Esto no es político
Ecuador, el país de los ismos

Periodista. Conductora del podcast Esto no es Político. Ha sido editora política, reportera de noticias, cronista y colaboradora en medios nacionales e internacionales como New York Times y Washington Post.
Actualizada:
Ecuador atraviesa otro momento de confrontación nacional. Las calles se llenan de protestas, los micrófonos de opiniones encendidas y las redes sociales de certezas absolutas.
En medio del paro nacional, pareciera que solo existen dos bandos posibles: estás con el Gobierno o con los manifestantes; no puede haber matices en las posturas, llamados a la cordura, posiciones equilibradas.
Se entiende que esta fractura social es bastante más profunda de lo que quisiéramos y que las movilizaciones solamente ponen en evidencia, una vez más, esa fragmentación.
Los calificativos sobran. Y hay para todos. Prensa vendida, si no replicas con exactitud la narrativa de los manifestantes. Prensa militante, si rompes con la verdad oficial; empresarios indolentes, si plantean sus preocupaciones por las pérdidas económicas; empresarios traidores, si dicen que entienden las preocupaciones de quienes se manifiestan; enemigos del pueblo, a quienes no quieren paralizarse, financiados por narcos, a quienes se manifiestan.
Esa lógica binaria puede servir para agitar consignas, pero es completamente inútil para entender la realidad. Y peor aún: es peligrosa.
El país se parte entre etiquetas simplonas que no dejan espacio para los matices. Se acusa a los medios de comunicación de “encubrir” abusos estatales o de “incendiar” las calles con cobertura sesgada, con demasiada ligereza, sin entender siquiera cómo funcionan los procesos al interior de un medio de comunicación.
¿Cómo se puede hacer cobertura de lo que está ocurriendo si cuando algunos periodistas van a ciertas zonas, son agredidos? Algo idéntico ocurrió en 2019 y en 2022: se exigía cobertura de medios masivos pero cuando los periodistas de esos medios llegaban, los agredían. Y muchos aplaudían.

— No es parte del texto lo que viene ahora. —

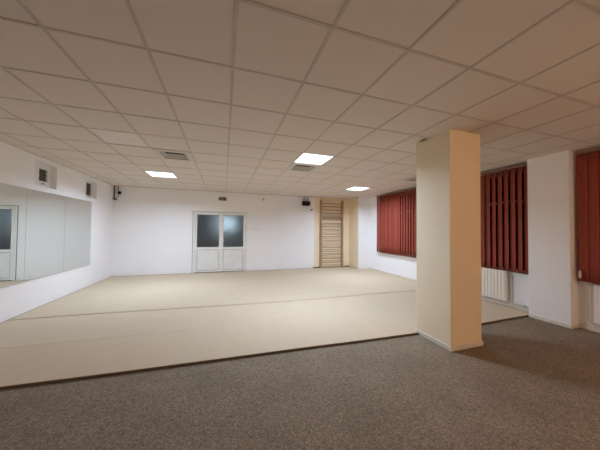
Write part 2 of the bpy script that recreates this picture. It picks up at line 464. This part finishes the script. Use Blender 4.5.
# dark architrave line above and left of the frame
bm = bmesh.new()
box(bm, DX0-.012, DX1+.006, YB-.006, YB-.0005, DTOP, DTOP+.013); box(bm, DX0-.013, DX0, YB-.006, YB-.0005, .03, DTOP)
child('frame_gap', bm, GASKET, d)
mid = (DX0+DX1)/2+.015
leaves = [(DX0+fw+.004, mid-.004), (mid+.004, DX1-fw-.004)]
ZB, ZT = MAT+.012, DTOP-fw-.004
RZ0, RZ1 = .80, .885                                     # mid rail
for k, (a, b) in enumerate(leaves):
    st = .068
    bm = bmesh.new(); y0, y1 = YB-.004, YB+.05
    box(bm, a, a+st, y0, y1, ZB, ZT, 0, .005); box(bm, b-st, b, y0, y1, ZB, ZT, 0, .005)
    box(bm, a+st, b-st, y0, y1, ZT-st*.55, ZT, 0, .005); box(bm, a+st, b-st, y0, y1, RZ0, RZ1, 0, .005); box(bm, a+st, b-st, y0, y1, ZB, ZB+.06, 0, .005)
    leaf = child('door_leaf', bm, PVC, d)
    bm = bmesh.new(); box(bm, a+st-.005, b-st+.005, YB+.018, YB+.024, RZ1-.005, ZT-st*.55+.005); child('glass_pane', bm, FROST, leaf, 'dark patterned glass')
    bm = bmesh.new(); box(bm, a+st-.005, b-st+.005, YB+.012, YB+.03, ZB+.055, RZ0+.005); child('lower_panel', bm, PVC, leaf)
    bm = bmesh.new(); frame(bm, 'x', a+st-.001, b-st+.001, ZB+.059, RZ0+.001, YB+.002, YB+.0125, .009, bev=0)
    frame(bm, 'x', a+st-.001, b-st+.001, RZ1-.001, ZT-st*.55+.001, YB+.006, YB+.0175, .008, bev=0); child('gasket', bm, GASKET, leaf)
    if k == 1:
        bm = bmesh.new(); box(bm, a-.022, a+.012, YB-.0075, YB-.0042, ZB+.002, ZT-.002, 0, .001); child('cover_strip', bm, PVC, leaf)
        bm = bmesh.new(); hx = a+.032
        box(bm, hx-.014, hx+.014, YB-.012, YB-.0045, .93, 1.15, 0, .003)
        tube(bm, [(hx, YB-.01, 1.07), (hx, YB-.045, 1.07), (hx+.02, YB-.05, 1.07), (hx+.11, YB-.05, 1.068)], .009, 10)
        child('door_handle', bm, PVC, leaf)
    for zz in (.3, 1.05, 1.8):
        bm = bmesh.new(); hx = a-.002 if k == 0 else b+.002
        tube(bm, [(hx, YB-.012, zz-.04), (hx, YB-.012, zz+.04)], .008, 10); child('hinge', bm, PVC, leaf)
bm = bmesh.new(); box(bm, DX0+.001, DX1-.001, YB+.0, YB+.19, .0005, .004)
child('threshold', bm, GASKET, d)
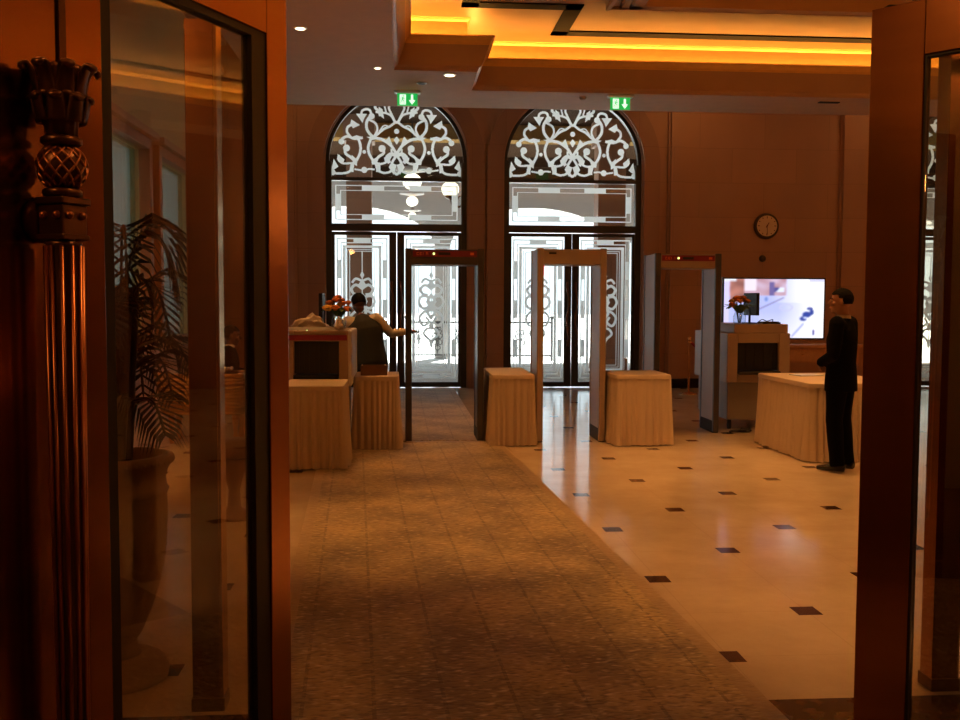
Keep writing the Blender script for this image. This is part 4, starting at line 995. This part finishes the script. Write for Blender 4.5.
def stanchion(x, y, label):
    t = thing('rope_stanchion', (x, y, 0), 0, label, 'stanchion', 'brass rope posts')
    bm = bmesh.new(); lathe(bm, [(0.15, 0), (0.15, 0.012), (0.10, 0.025), (0.03, 0.04)], 28); obj('base', bm, M_bronze_bright, t, sm=True)
    bm = bmesh.new(); lathe(bm, [(0.019, 0.035), (0.019, 0.86), (0.032, 0.87), (0.032, 0.90), (0.018, 0.91)], 16); obj('post', bm, M_bronze_bright, t, sm=True)
    bm = bmesh.new(); ball(bm, (0, 0, 0.945), 0.035); obj('finial', bm, M_bronze_bright, t, sm=True)
stanchion(4.78, 16.2, 'brass rope post visible through the rightmost gate')
stanchion(6.15, 16.2, 'brass rope post behind the right x-ray scanner')
bm = bmesh.new(); tube(bm, [(4.81+1.31*k/16, 16.2, 0.88-0.33*(1-(2*k/16-1)**2)) for k in range(17)], 0.022, 10); tag(obj('velvet_rope', bm, M_velvet, sm=True), 'sagging red velvet rope hung between two brass posts', 'rope')

# ================================================================== LEFT AISLE FURNITURE
t = thing('reception_desk', (-2.15, 10.9, 0), 0, 'gilded desk with ribbed curved front, before the seated person', 'desk')
bm = bmesh.new(); box(bm, -0.52, 0.42, -0.32, 0.32, 0.72, 0.77); obj('desktop', bm, M_goldwood, t, bevel=0.015)
bm = bmesh.new(); n = 11
for k in range(n):
    f = k/(n-1); z = 0.70-0.36*f; bulge = 0.10*math.cos(f*PI/2*0.9)
    tube(bm, cat([(-0.45, 0.25-0.02, z), (-0.45-bulge*.3, -0.2-bulge, z), (-0.2, -0.24-bulge, z), (0.1, -0.24-bulge, z), (0.36+bulge*.3, -0.2-bulge, z), (0.37, 0.23, z)], 4), 0.021, 8)
obj('ribbed_front', bm, M_goldwood, t, sm=True)
bxo('desk_body', (-0.42, 0.35, -0.2, 0.24, 0.33, 0.72), M_wood, t)
for sx in (-0.38, 0.30):
    for yy in (-0.16, 0.2):
        bm = bmesh.new(); lathe(bm, [(0.02, 0), (0.035, 0.05), (0.022, 0.12), (0.04, 0.28), (0.04, 0.33)], 14, sx, yy); obj('leg', bm, M_wood, t, sm=True)
t = thing('brass_tray', (-1.95, 10.75, 0.771), 0.3, 'shiny brass tray with small objects on the gilded desk', 'tray')
bm = bmesh.new(); lathe(bm, [(0.11, 0), (0.15, 0.02), (0.152, 0.024), (0.11, 0.006)], 28); obj('dish', bm, M_bronze_bright, t, sm=True)
bm = bmesh.new(); rnd = random.Random(2)
for k in range(9): ball(bm, (rnd.uniform(-0.07, 0.07), rnd.uniform(-0.07, 0.07), 0.03+rnd.uniform(0, 0.02)), 0.022, 10, 7)
obj('wrapped_sweets', bm, M_chrome, t, sm=True)
t = thing('upholstered_stool', (-1.22, 7.0, 0), 0, 'brown upholstered round stool on the marble seen through the left glass leaf', 'stool')
bm = bmesh.new(); lathe(bm, [(0.13, 0.44), (0.18, 0.46), (0.19, 0.50), (0.17, 0.55), (0.08, 0.57)], 28); obj('seat', bm, M_brownleather, t, sm=True)
bm = bmesh.new(); lathe(bm, [(0.14, 0.0), (0.13, 0.03), (0.05, 0.08), (0.04, 0.2), (0.08, 0.34), (0.12, 0.44)], 24); obj('pedestal', bm, M_brownleather, t, sm=True)

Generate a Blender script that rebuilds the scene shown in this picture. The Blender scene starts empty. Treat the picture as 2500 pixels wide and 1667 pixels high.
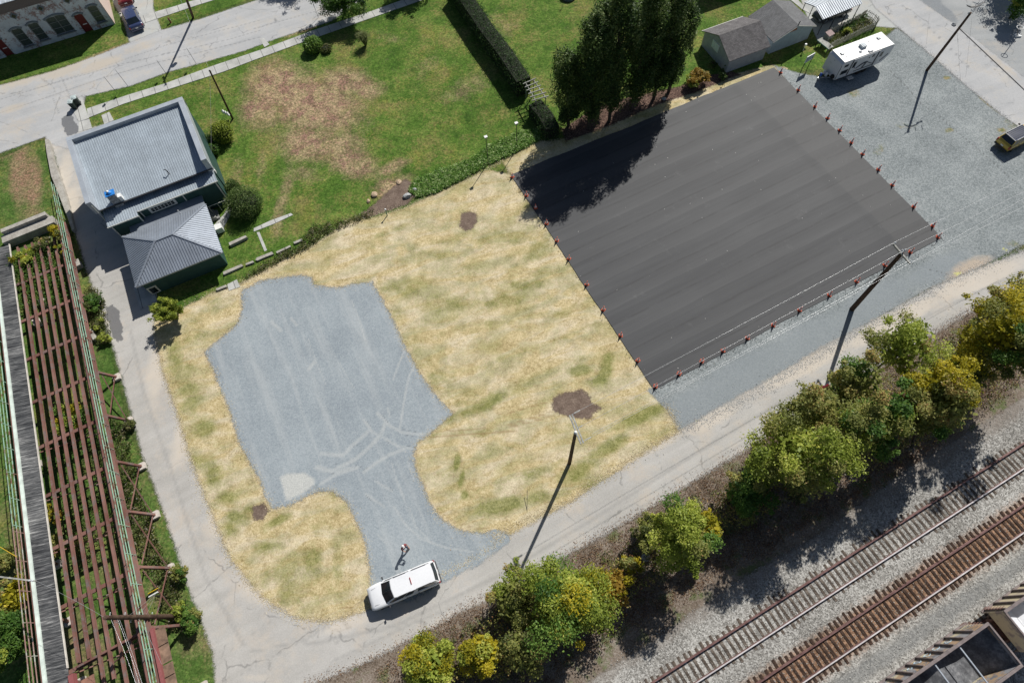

El periodismo, como cualquier institución humana, es diverso. Se le puede pedir autocrítica, por supuesto; que revise sus prácticas, sus enfoques, sus narrativas, sus voces, pero a piedrazos eso no va a ocurrir.
Lo mismo pasa con los manifestantes. Hay una narrativa que pretende ubicarlos como “terroristas”, deslegitimando la protesta social; o, en el otro extremo, considerar a quienes se oponen al gobierno, como “héroes del pueblo”.
Los seres humanos tenemos complejidades y por eso, los procesos sociales, formados por esos seres humanos, también.
¿Cómo podemos vivir en un país en donde un manifestante muere, presuntamente tras un disparo de fusil, y hay gente que celebra esa muerte?
No tenemos que estar de acuerdo entre nosotros pero, ¿estamos tan deshumanizados que somos capaces de celebrar la muerte de otro ser humano?
Una muerte siempre es dolorosa, peor aún en un contexto de movilizaciones. También es doloroso ver cómo un militar patea en el piso a quien intenta ayudar al herido. ¿Eso significa que todos los militares son malvados, indolentes, abusivos?
No.
Que la institución requiere depuración, por supuesto. Que no se puede institucionalizar la violencia y que el estado es responsable por ello, también. Pero incendiar las redes y los discursos pregonando que una muerte se justifica con otra, es aberrante.
En las marchas, en la prensa, en el gobierno, como en el país, conviven realidades distintas e incluso contrapuestas. El peligro de los absolutismos pretende simplificarlas y posiciona, con demasiada ligereza, a cualquiera como enemigo merecedor de los peores males.
Y cuando alguien deja de ser visto como un ciudadano que piensa distinto y pasa a ser nombrado como “vendido”, “terrorista”, “golpista” o “narcopolítico”, entonces se abre la puerta para justificar cualquier cosa en su contra.
La palabra deja de ser solo palabra y se convierte en permiso. Si el otro ya no es un adversario sino un enemigo, ¿qué más da que lo censuren, que lo persigan o incluso que lo violenten? Bajo la lógica del “ismo” —correísmo, anticorreísmo, oficialismo, indigenismo, empresarismo— todo exceso se vuelve legítimo si se comete en nombre del bando correcto.
El país necesita un poco de sosiego. Y ojalá ese ejemplo lo diera el jefe de estado. Ojalá. Lastimosamente la arrogancia del poder no lo permite y al contrario, incendia el conflicto con narrativas acusatorias e incluso actos que podrían sentirse como provocaciones.
No se trata de pensar igual, sino de no perder la capacidad de ver al otro como un ser humano y abrir espacios de reconocimiento mutuo. Si dejamos que los “ismos” definan quién merece respeto y quién no, ya habremos perdido más que un debate: habremos perdido el país.